Life is such a mixed grill, as Anne Lamott would say. I love the sun, but I hate the wind. It seems they are married these days.
I finally have some sharp knives but then I went and cut my finger again. Waterproof Band-Aids, I’ve learned, are about the best invention in the whole wide world.
As happens with kids who clean up their room by stuffing things in drawers, Story’s desk became filled to the brim, so I made her take everything out of all the drawers a couple days ago, and then we had to go through this mess! We filled a trash bag and wore ourselves out.
Sailor’s allergies are the thing wearing her out. We have her on Zyrtec and Flonase, plus some eye drops as needed. If we keep her inside, she’s a lot better. Outside there is the wind the wind the wind the wind.
We are big fans of the library and of the Puffs brand of tissues. Let me tell you how these two things connect. You know what it’s like to open your washing machine and find that someone left a Kleenex in their pocket and now it’s all over the wet clothes? Well, multiply that by 200, and that is what I found the other day when I opened the washing machine lid and realized I had run a library book through the wash. A little sleuthing led me to the discovery that an Encyclopedia Brown paperback book of Story’s was on the floor under a pile of her dirty clothes, and I picked it all up together and tossed it in without noticing the book. After the damage was done, TJ and I had to spend thirty minutes shaking out each and every item outside to try and get at least some of the book debris off the clothes before letting the dryer finish the job. It was a mess. But the mess and the time spent shaking out laundry in the wind (yes, the wind) made me so thankful for washing machines and for TJ. The only remains of the book were this, and the library let me off easy with just a $6.99 lesson plus our time. I’m still a big fan of the library and Puffs. And at least Story had already read the book.
I’m learning again and again that it is the hard things that make life fully good. It is the obstacles that help me grow and make me a better person. I just want easy, safe, warm, and convenient. I still want sun and no wind. I want cooperation and organization from my children without the training. I want to have my cake and eat it too.

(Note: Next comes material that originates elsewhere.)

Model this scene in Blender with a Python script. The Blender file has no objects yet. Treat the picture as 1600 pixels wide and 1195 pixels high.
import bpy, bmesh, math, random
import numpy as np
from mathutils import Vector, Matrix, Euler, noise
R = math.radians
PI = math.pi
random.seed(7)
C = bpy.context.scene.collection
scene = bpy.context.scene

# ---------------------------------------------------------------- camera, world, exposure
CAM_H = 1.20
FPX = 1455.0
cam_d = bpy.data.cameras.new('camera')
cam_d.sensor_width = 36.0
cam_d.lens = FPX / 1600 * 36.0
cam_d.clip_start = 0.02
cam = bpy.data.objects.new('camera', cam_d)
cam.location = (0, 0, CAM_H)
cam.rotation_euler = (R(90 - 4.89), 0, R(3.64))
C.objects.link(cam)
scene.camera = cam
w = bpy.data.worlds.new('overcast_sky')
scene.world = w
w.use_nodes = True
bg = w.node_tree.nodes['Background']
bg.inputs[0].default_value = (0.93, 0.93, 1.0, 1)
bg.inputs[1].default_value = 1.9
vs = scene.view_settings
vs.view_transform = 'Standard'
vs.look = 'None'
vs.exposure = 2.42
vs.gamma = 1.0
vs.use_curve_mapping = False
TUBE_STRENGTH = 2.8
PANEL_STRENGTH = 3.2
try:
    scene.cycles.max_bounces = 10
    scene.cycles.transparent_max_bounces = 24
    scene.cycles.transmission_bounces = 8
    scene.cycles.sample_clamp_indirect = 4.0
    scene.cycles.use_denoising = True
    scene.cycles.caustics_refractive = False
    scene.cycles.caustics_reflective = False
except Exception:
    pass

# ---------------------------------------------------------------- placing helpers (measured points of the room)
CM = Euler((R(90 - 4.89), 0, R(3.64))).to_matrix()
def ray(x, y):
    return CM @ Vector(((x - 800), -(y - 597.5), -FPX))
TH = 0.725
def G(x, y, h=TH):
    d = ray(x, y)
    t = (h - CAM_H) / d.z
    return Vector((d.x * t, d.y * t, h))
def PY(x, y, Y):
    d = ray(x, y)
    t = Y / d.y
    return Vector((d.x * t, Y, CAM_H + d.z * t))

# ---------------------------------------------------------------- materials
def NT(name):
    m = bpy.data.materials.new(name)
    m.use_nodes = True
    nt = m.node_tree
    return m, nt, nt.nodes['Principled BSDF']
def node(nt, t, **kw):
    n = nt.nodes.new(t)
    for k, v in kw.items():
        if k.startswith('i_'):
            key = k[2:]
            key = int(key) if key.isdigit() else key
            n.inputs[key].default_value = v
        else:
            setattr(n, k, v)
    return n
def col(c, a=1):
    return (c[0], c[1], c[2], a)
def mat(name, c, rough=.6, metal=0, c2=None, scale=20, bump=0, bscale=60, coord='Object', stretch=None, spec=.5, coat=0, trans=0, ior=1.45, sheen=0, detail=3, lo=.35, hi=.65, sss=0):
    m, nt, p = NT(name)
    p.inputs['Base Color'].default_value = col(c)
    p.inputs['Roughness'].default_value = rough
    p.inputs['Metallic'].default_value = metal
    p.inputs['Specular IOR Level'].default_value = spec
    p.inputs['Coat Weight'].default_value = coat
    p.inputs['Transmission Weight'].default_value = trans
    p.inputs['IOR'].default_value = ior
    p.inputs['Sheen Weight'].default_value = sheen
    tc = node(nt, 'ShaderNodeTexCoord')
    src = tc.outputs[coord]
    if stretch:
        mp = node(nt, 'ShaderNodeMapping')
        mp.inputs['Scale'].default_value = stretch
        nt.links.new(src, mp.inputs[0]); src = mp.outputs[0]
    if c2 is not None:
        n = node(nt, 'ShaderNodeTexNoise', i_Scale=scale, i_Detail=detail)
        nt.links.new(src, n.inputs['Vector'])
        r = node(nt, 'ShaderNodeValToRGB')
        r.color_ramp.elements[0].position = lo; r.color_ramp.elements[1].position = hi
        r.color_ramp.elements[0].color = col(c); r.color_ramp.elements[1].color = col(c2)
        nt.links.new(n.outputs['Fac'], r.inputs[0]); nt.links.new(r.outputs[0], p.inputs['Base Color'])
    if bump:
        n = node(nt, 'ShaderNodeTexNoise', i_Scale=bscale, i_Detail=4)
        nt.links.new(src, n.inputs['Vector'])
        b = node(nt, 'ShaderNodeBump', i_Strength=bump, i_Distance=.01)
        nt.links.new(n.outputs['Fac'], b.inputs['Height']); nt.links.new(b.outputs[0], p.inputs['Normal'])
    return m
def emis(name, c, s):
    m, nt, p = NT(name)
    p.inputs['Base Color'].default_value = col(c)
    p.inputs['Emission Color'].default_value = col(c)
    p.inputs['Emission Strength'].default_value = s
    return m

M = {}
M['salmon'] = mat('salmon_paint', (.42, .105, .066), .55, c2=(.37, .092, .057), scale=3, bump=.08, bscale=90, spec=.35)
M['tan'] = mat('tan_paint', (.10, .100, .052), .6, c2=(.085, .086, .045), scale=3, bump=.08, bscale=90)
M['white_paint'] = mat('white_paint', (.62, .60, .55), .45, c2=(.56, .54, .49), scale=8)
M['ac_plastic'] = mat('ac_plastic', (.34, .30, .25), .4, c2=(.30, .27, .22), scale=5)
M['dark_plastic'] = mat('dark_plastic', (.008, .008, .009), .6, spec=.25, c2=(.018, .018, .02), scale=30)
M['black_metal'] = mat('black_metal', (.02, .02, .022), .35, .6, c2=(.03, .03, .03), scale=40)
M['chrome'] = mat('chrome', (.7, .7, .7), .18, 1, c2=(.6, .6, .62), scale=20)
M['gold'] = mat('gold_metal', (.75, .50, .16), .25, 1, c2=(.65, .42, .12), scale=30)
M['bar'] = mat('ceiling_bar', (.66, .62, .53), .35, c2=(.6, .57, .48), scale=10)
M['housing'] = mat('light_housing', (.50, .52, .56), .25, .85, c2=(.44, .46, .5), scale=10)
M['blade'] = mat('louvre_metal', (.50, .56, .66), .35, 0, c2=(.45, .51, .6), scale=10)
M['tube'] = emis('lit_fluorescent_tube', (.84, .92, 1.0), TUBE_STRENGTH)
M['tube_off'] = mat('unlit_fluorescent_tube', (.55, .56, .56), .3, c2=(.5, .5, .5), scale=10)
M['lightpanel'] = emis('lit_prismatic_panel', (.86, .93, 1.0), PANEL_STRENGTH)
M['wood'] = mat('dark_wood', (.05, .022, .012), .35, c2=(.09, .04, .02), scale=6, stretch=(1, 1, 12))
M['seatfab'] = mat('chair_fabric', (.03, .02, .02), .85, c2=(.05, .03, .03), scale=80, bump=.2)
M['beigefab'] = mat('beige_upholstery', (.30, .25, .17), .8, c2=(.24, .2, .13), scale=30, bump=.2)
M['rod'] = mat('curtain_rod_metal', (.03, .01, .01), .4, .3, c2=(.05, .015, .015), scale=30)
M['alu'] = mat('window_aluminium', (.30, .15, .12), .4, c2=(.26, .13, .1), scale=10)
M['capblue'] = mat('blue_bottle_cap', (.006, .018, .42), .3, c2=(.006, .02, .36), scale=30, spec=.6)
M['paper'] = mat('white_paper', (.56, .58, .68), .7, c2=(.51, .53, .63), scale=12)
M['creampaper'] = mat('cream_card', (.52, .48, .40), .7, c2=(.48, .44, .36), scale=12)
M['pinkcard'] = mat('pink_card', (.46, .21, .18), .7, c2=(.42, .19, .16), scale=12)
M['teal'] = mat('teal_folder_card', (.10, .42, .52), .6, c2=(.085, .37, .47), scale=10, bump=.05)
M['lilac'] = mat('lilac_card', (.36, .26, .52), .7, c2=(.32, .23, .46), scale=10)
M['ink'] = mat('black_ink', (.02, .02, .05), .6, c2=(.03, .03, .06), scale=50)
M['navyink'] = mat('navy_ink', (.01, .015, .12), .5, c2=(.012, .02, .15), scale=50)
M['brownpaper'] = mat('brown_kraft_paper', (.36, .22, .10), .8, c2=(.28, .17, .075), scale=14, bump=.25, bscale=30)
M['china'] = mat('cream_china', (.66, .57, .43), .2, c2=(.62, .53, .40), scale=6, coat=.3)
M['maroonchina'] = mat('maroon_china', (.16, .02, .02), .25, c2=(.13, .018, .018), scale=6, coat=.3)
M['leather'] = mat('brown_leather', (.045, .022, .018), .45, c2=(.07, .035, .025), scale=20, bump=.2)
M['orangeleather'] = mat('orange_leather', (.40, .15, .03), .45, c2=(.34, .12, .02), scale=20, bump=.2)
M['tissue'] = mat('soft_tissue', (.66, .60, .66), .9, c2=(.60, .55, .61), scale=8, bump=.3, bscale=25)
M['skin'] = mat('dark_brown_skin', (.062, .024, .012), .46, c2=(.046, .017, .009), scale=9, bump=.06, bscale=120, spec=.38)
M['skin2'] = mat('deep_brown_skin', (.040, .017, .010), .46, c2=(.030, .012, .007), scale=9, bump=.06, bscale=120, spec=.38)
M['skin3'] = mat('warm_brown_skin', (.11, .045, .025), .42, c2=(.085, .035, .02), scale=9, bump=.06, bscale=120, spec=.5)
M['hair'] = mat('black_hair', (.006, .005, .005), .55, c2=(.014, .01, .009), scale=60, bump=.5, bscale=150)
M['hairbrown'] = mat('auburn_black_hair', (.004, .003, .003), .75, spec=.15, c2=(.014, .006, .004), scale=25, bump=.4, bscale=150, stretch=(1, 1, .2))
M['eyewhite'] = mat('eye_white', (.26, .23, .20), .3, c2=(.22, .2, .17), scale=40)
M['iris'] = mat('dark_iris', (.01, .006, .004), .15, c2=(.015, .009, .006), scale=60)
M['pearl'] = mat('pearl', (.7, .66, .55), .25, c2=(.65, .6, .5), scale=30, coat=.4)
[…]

So I made a chocolate cake. I’m not a baker, so that’s why making a chocolate cake is noteworthy. I also made homemade cinnamon rolls a few weeks ago. TJ’s love language is cinnamon rolls, so I did my best with this Sally’s Baking Addiction recipe. I was pretty happy with the turnout, as was the man.
These are in the fun category, I get that. But even in small ways like new challenges in the kitchen, it is when I push myself and stretch my skills and do new things that I grow into a better baker.
Life isn’t all cake and cinnamon rolls. You know why?
Because our chickens are giving us a million eggs and they are gorgeous and so good to eat.
But also because life is a lesson, and the lesson is this book TJ is reading. It is about the most true thing I know these days, and I am doing my best to let the lesson sink in. I hate it about as much as I hate the wind, but just because I hate it doesn’t mean it’s not good.
I have to deal with the hurts and the cuts and the discontentment and the boring and the busy. It is all part of the process. I have to train my children, and I have to train myself. I have to get up and out. I have to stop and stare. I have to take the sun with the wind. I don’t always get to pick and choose, and maybe that is the secret to happiness if I can have a perspective shift in those moments.
Let me bring it home to myself. I had to take the little girl with the allergies (heck, I WAS the little girl with the allergies, so I do feel bad for her) shopping with me the other day, which meant I had to listen to her sniff and sniff and sniff and sniff. BUT I also got to take the little girl with the allergies to Great Harvest and get her a cookie and watch her smile and smile and smile and smile. It’s the good, the bad, and the pretty.